Thursday, January 26, 2006

Victory is defeat: Take III

Take I was: “We have not been attacked again because the terrorists are in Iraq fighting, and are growing each day because we are making them.” That didn’t work for the Left very long and ran out of news cycles, so….

Take II was: “The administration plans to reduce troops in Iraq was our idea, not because the U.S. is winning or Iraq forces are growing, but because, let me remind you, we The Left in this country have forced the administration to. Well, that just made them look silly; so…..

Take III: The U.S. does not see victory on the horizon. Iraqis are not taking charge of their future; the U.S. Army is broken and quitting – not winning

Make no mistake, there is a large political segment that simply will not process a victory. They will either undermine to make a defeat, and if that fails – spin victory into defeat. The Rumplestilskins of the war on Islamic terror.
Look at the title of the piece, "Report: Deployments Nearly Breaking Army." Notice what I notice?
Andrew Krepinevich, a retired Army officer who wrote the report under a Pentagon contract, concluded that the Army cannot sustain the pace of troop deployments to Iraq long enough to break the back of the insurgency. He also suggested that the Pentagon's decision, announced in December, to begin reducing the force in Iraq this year was driven in part by a realization that the Army was overextended.
...
He wrote that the Army is "in a race against time" to adjust to the demands of war "or risk `breaking' the force in the form of a catastrophic decline" in recruitment and re-enlistment. (you can almost hear the authors breathlessness)
...
Krepinevich's analysis, while consistent with the conclusions of some outside the Bush administration, is in stark contrast with the public statements of Defense Secretary Donald H. Rumsfeld and senior Army officials.
...
Krepinevich is executive director of the Center for Strategic and Budgetary Assessments, a nonprofit policy research institute. (BTW, read his stuff (link above on his name) in total. It is much better than you think, and asks hard questions and no-soft-edges comments with solid research. Here is the "Thin Green Line." Read that especially for his NATO comments. That is worth a post all by itself.
Realizing, methinks, that he may have overstreatched his point, the author hedges his bets.
George Joulwan, a retired four-star Army general and former NATO commander, agrees the Army is stretched thin.

"Whether they're broken or not, I think I would say if we don't change the way we're doing business, they're in danger of being fractured and broken, and I would agree with that," Joulwan told CNN last month.
...
Michael O'Hanlon, a military expert at the private Brookings Institution, (Strobe Talbot, President) said in a recent interview that "it's a judgment call" whether the risk of breaking the Army is great enough to warrant expanding its size.
And then gives Team Rummy a shot to further back away from the panic start.
Army Secretary Francis Harvey, for example, opened a Pentagon news conference last week by denying the Army was in trouble. "Today's Army is the most capable, best-trained, best-equipped and most experienced force our nation has fielded in well over a decade," he said, adding that recruiting has picked up.

Rumsfeld has argued that the experience of fighting in Iraq and Afghanistan has made the Army stronger, not weaker.

"The Army is probably as strong and capable as it ever has been in the history of this country,"
BTW, this “story” is getting major play both in the U.S. and overseas (BBC, usual suspects).

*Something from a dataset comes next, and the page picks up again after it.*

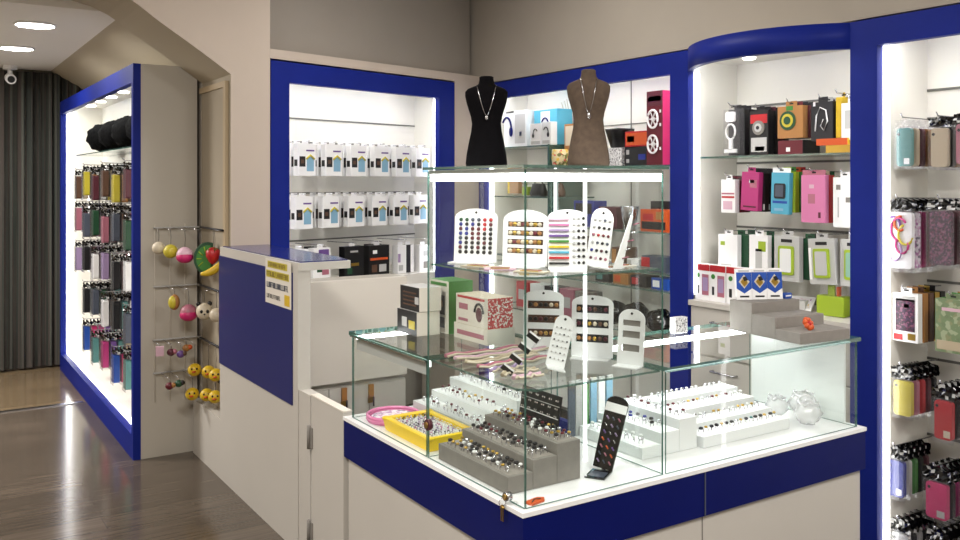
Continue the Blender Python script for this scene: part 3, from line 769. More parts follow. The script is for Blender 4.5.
# boards 4a, 4b slanted ovals
o, M1 = board('oval_earring_board','white oval paddle with rows of dark and red studs, right of the light post',(.326,.093,z1_+.007),-.42,.066,.168,.034,6)
for ch in o.children:
    ch.matrix_local = Matrix.Rotation(math.radians(9),4,'Y') @ ch.matrix_local
M2 = Matrix.Rotation(math.radians(9),4,'Y') @ M1
studs(o,M2,4,6,-.022,.022,.022,.132,lambda i,j: [['wine','palepink','wine','rose'],['royal','char','wine','char'],['lightgrey','slate','char','slate'],['rose','red','darkred','darkred'],['lightgrey','char','char','black'],['lightgrey','lightgrey','slate','lightgrey']][i][j],.0045)
o = thing('slanted_earring_strip','thin white strip of pins slanting to the right of the oval board','earring strip',(.372,.075,z1_),-.15)
b = MB(); b.prism_y([(0,0),(.03,0),(.068,.150),(.062,.153)],0,.005,'white'); b.build('strip', o)
for i in range(5):
    z = .03+.024*i; x = .006+z*.38+.012; b = MB(); b.tube([(x,-.001,z),(x+.016,-.010,z+.005)], .0018, 'silver' if i % 2 else 'rose', 5); b.build('pin', o)
# loose cards on the shelf
for i, (x,y,a,w,l,m,lab) in enumerate(((.09,.35,.3,.05,.10,'cream','cream earring card lying flat left of the corner glass'),(.10,.25,.9,.05,.09,'palepink','pale pink earring card lying flat behind the tower corner'),(.13,.14,.5,.05,.09,'cream','cream card lying flat in front of the coloured bar board'),
        (.37,.10,.2,.10,.05,'white','white card lying flat beneath the slanted strip'),(.46,.13,.0,.06,.05,'offwhite','off-white card lying flat near the right pane, upper shelf'))):
    o = thing('flat_card', lab, 'card', (x,y,z1_), a, 'cards lying on the upper glass shelf')
    MB().box(-w/2,w/2,-l/2,l/2,0,.003,m).build('card', o)
    for k in range(4):
        MB().box(-w*.35+w*.2*k,-w*.27+w*.2*k,-l*.3,l*.3,.003,.006,['gold','rose','tan','silver'][k]).build('earring', o)

z2_ = ZG+.0006
# lower shelf boards
win = [(.045,.07),(.09,.115),(.135,.16)]
def p2(s):
    q = random.Random(s); return lambda i,j: q.choice(['tan','brown','gold','char','cream','wine'])
o, M1 = board('earring_board','grey-white arched board with three slots at left of the light post, lower shelf',(.385,.425,z2_),-.75,.130,.195,.024,4,windows=win,foot=.04,m='trayw')
MB().box(-.05,.05,.005,.006,.04,.165,'brown').xf(M1).build('backing_strip', o)
studs(o,M1,6,3,-.042,.042,.0575,.1475,p2(1),.007)
o, M1 = board('earring_board','grey-white arched board with three slots behind the light post, lower shelf',(.452,.265,z2_),-.90,.130,.190,.024,4,windows=win,foot=.04,m='trayw')
MB().box(-.05,.05,.005,.006,.04,.165,'char').xf(M1).build('backing_strip', o)
studs(o,M1,6,3,-.042,.042,.0575,.1475,p2(2),.007)
o, M1 = board('earring_board','narrow arched board turned sideways at right on the lower shelf',(.468,.112,z2_),-1.2,.085,.165,.03,6,windows=[(.04,.06),(.08,.10),(.115,.132)],foot=.04,m='trayw')
MB().box(-.028,.028,.005,.006,.035,.137,'grey').xf(M1).build('backing_strip', o)
o, M1 = board('oval_earring_board','white oval paddle leaning to the right on the lower shelf',(.245,.185,z2_+.009),-.55,.056,.150,.026,8,m='trayw')
for ch in o.children: ch.matrix_local = Matrix.Rotation(math.radians(14),4,'Y') @ ch.matrix_local
M2 = Matrix.Rotation(math.radians(14),4,'Y') @ M1
studs(o,M2,4,6,-.019,.019,.022,.112,lambda i,j: 'lightgrey' if (i+j)%3 else 'char',.0026)
# clear clip stand with black clips
o = thing('clip_stand','clear stand holding four slanted black and white clips, lower shelf','display stand',(.135,.165,z2_),-.6)
MB().tube([(-.035,0,0),(-.035,.0,.03),(.055,.02,.12)],.0025,'plastic',6).box(-.045,.03,-.012,.03,0,.003,'plastic').build('wire_frame', o)
for k in range(4):
    b = MB(); b.box(-.018,.018,-.004,.0,-.009,.009,'black'); b.box(-.018,.018,-.005,-.004,.005,.010,'white'); b.xf(Matrix.Translation((-.035+.024*(3-k)*-1+.05,-.01,.022+.030*k)) @ Matrix.Rotation(math.radians(38),4,'Y')); 
    b.xf(Matrix.Translation((.0,0,0))); b.build('hair_clip', o)
# flat velvet strips of pinkish beads on the lower shelf
for k in range(7):
    y = .49-.060*k; c = ['rose','palepink','beige','rose','lilac','beige','palepink'][k]
    nm = {'rose':'rose','palepink':'pale pink','beige':'beige','lilac':'lilac'}[c]
    pos = ['farthest from the corner','second','third','fourth','fifth','sixth','nearest the corner'][k]
    L0 = .36 if k < 2 else (.26 if k < 4 else (.12 if k < 6 else .09))
    b = MB(); pts = [(.06+L0*q/10, y+.008*math.sin(q*1.1+k), .0112+.003*math.sin(q*2.1+k)) for q in range(11)]
    b.tube(pts,.0065,c,6); b.tube([(x,y_-.014,z) for x,y_,z in pts],.004,'cream',5)
    tag(b.build('bead_string', None, (.06,y,0)), '%s bead string lying on the lower shelf, %s' % (nm,pos), 'bead string', 'bead strings on the lower glass shelf', (.06,y,z2_+.001))

# ------------------------------------------------------------------ busts on top
def bust(lab, m, loc, rz, rings):
    o = thing('jewellery_bust', lab, 'mannequin bust', loc, rz, 'jewellery busts on the glass tower')
    b = MB(); b.loft([(z,rx,ry) for z,rx,ry in rings], m, 28, 2.25); b.build('torso', o)
    return o
BR = [(0,.0625,.043),(.012,.064,.045),(.04,.061,.044),(.08,.0535,.039),(.11,.0470,.035),(.134,.0447,.034),(.155,.048,.037),(.18,.056,.043),(.20,.0620,.045),(.218,.0655,.043),(.231,.0655,.038),(.240,.058,.033),(.246,.044,.029),(.251,.030,.026),(.257,.0245,.024),(.268,.022,.022),(.276,.022,.022),(.279,.017,.017)]
def necklace(lab, m, bust_loc, rz, drop, half, top, pend):
    o = thing('necklace', lab, 'necklace', bust_loc, rz)
    def ryx(z):
        for (z0,a0,b0),(z1,a1,b1) in zip(BR,BR[1:]):
            if z0 <= z <= z1: t=(z-z0)/(z1-z0); return a0+(a1-a0)*t, b0+(b1-b0)*t
        return .02,.02
    pts = []
    for k in range(-12,13):
        u = k/12; x = half*math.copysign(abs(u)**.85,u); z = drop+(top-drop)*abs(u)**1.25
        rx, ry = ryx(z); q = max(0,1-min(1,abs(x)/rx)**2.25)**(1/2.25)
        pts.append((x,-ry*q-.0022,z))
    b = MB(); b.tube(pts,.0010,m,5); b.build('chain', o)
    rx, ry = ryx(drop); b = MB(); b.ball((0,-ry-.005,drop-.006), pend[0],.003,pend[1],m,10,6); b.build('pendant', o)
    return o
zt = ZT+.0005
bl1, bl2 = (.171,.430,zt), (.378,.192,zt)
bust('black velvet jewellery bust standing at left on the glass tower','velvet',bl1,VIEW,BR)
necklace('silver chain necklace with drop pendant on the black bust','silver',bl1,VIEW,.155,.030,.252,(.0045,.007))
bust('brown linen jewellery bust standing at right on the glass tower','linen',bl2,VIEW-.1,[(z*1.035,a*.98,b_) for z,a,b_ in BR])
necklace('thin chain necklace with oval charm on the brown bust','chrome',bl2,VIEW-.1,.150,.024,.250,(.005,.009))
for o_ in [o for o in COL.objects if o.name.startswith('necklace') and o.get('label','').endswith('brown bust')]: o_.scale = (.98,1,1.035)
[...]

Given the known point of view of the WaPo, we know that this story is spun and edited in the way to look worst for the U.S. There are good things in the report that deserve review. Just like there are grains of truth in Takes I, II, and III. Though the WaPo is trying to show both sides, look here and here, remember to keep a lookout on the spin and politics of what you read. It isn’t the last word or the gospel. Caveat emptor.